In October 2019, the film was selected as one of the best films on Vimeo and received the honorful Staff Pick badge.
Ilulissat Icefjord is a natural site of outstanding beauty created by inland ice and gigantic icebergs from the Sermeq Kujalleq glacier at the head of the fjord. In 2004, Ilulissat Icefjord was included on the UNESCO World Heritage List, hence achieving the highest international recognition for nature of irreplaceable value.

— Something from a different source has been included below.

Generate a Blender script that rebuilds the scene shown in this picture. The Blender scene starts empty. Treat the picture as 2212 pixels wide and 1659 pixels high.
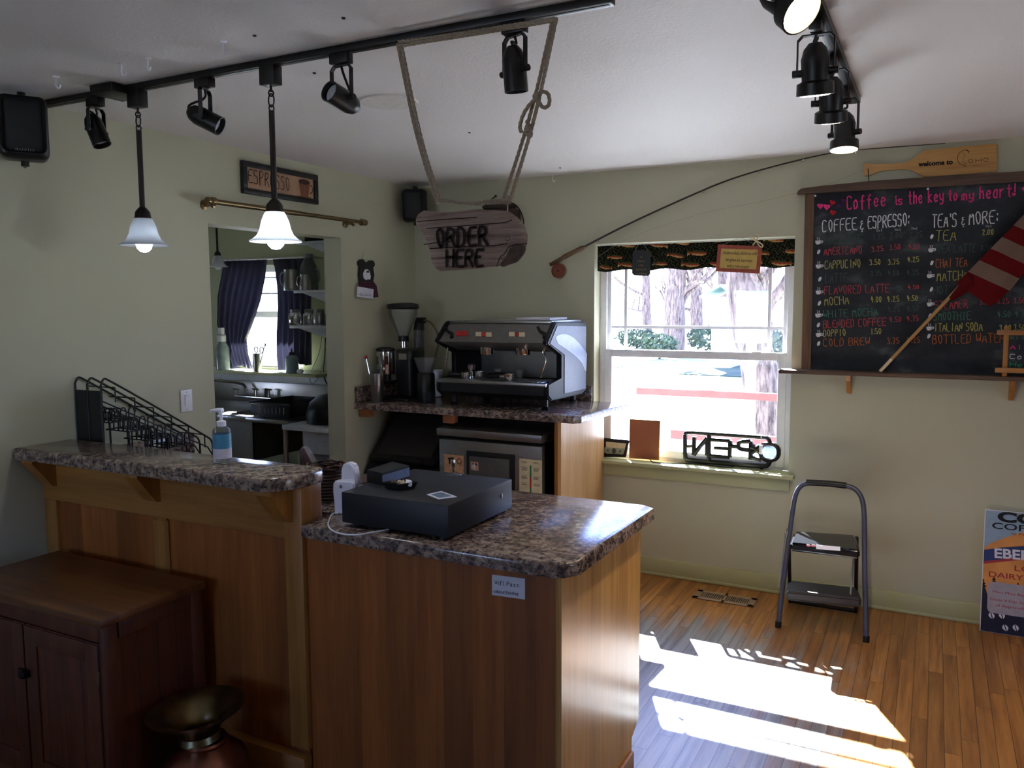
import bpy, bmesh, math, random
from mathutils import Vector as V, Matrix, noise
random.seed(11)
SC = bpy.context.scene
COL = SC.collection
PI = math.pi
# ------------------------------------------------------------------ camera
CAM = V((3.185, -4.719, 1.6457)); FPX = 1766.5
yaw, pit, rol = [math.radians(a) for a in (-27.358, -5.568, -.2376)]
fw = V((math.sin(yaw)*math.cos(pit), math.cos(yaw)*math.cos(pit), math.sin(pit)))
r0 = V((math.cos(yaw), -math.sin(yaw), 0)); u0 = r0.cross(fw)
RT = r0*math.cos(rol)+u0*math.sin(rol); UP = -r0*math.sin(rol)+u0*math.cos(rol)
cd = bpy.data.cameras.new('camera'); co = bpy.data.objects.new('camera', cd); COL.objects.link(co)
cd.sensor_width = 36; cd.lens = FPX/2212*36; cd.clip_start = .05; cd.clip_end = 300
co.matrix_world = Matrix(((RT.x, UP.x, -fw.x, CAM.x), (RT.y, UP.y, -fw.y, CAM.y), (RT.z, UP.z, -fw.z, CAM.z), (0, 0, 0, 1)))
SC.camera = co
def ray(px, py): return RT*((px-1106)/FPX) - UP*((py-829.5)/FPX) + fw
def on(ax, val, px, py):
    d = ray(px, py); i = 'xyz'.index(ax)
    return CAM + d*((val-CAM[i])/d[i])
def onp(px, py, p0, n):
    d = ray(px, py); n = V(n)
    return CAM + d*((V(p0)-CAM).dot(n)/d.dot(n))
# ------------------------------------------------------------------ materials
def lin(c):
    if isinstance(c, str): c = [int(c[i:i+2], 16)/255 for i in (0, 2, 4)]
    return tuple(x/12.92 if x <= .04045 else ((x+.055)/1.055)**2.4 for x in c)+(1,)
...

Ilulissat Icefjord is 4 to 6 km wide and 70 km long. It is shaped like an elongated trough formed by drifting glacial ice that has cut deep into the bedrock for millennia like a river of gravel, stone, and ice. The fjord is over a thousand metres deep but at the mouth of the fjord, where it meets Disko Bay at Sermermiut south of Ilulissat, the largest icebergs run aground on the Iceberg Bank as the fjord here is only 200 to 300 metres deep. The banks were made up in pre-historic times by glacial deposits of stone and eroded material. It is an amazing view from Sermermiut overlooking the stranded icebergs – the largest of which can extend up to 100 metres above sea level.
Over the past decade, the Sermeq Kujalleq glacier has doubled its speed so that today it moves at about 40 metres per day. That makes it one of the world’s fastest glaciers. It calves an impressive 40 to 50 cubic kilometres of ice a year, equivalent to one tenth of the total production of icebergs from the Greenland ice sheet. If this amount of ice was melted it would provide enough water to cover all of the United States’ annual water consumption.
The largest icebergs from Sermeq Kujalleq are up to 1.5 cubic kilometres with a height of up to 120 m above sea level. However, the majority of an iceberg, over 80% of its mass, is located below sea level.
The Sermeq Kujalleq glacier contributes to a rich marine environment in several ways. The melt-water from the glacier ice contains varying quantities of nutrients and the icebergs create turbulence in the water column when they melt or turn around. This brings relatively warm and nutrient-rich water from deeper layers to the surface. Along with the tide, which is up to three metres between high tide and low tide, these conditions create a dynamic environment that enhances planktonic growth, which in turn attracts fish and sea mammals. The Icefjord is particularly known for its fine stocks of halibut. The icebergs also make large parts of the fjord unreachable and therefore wildlife is relatively well protected from hunting and fishing.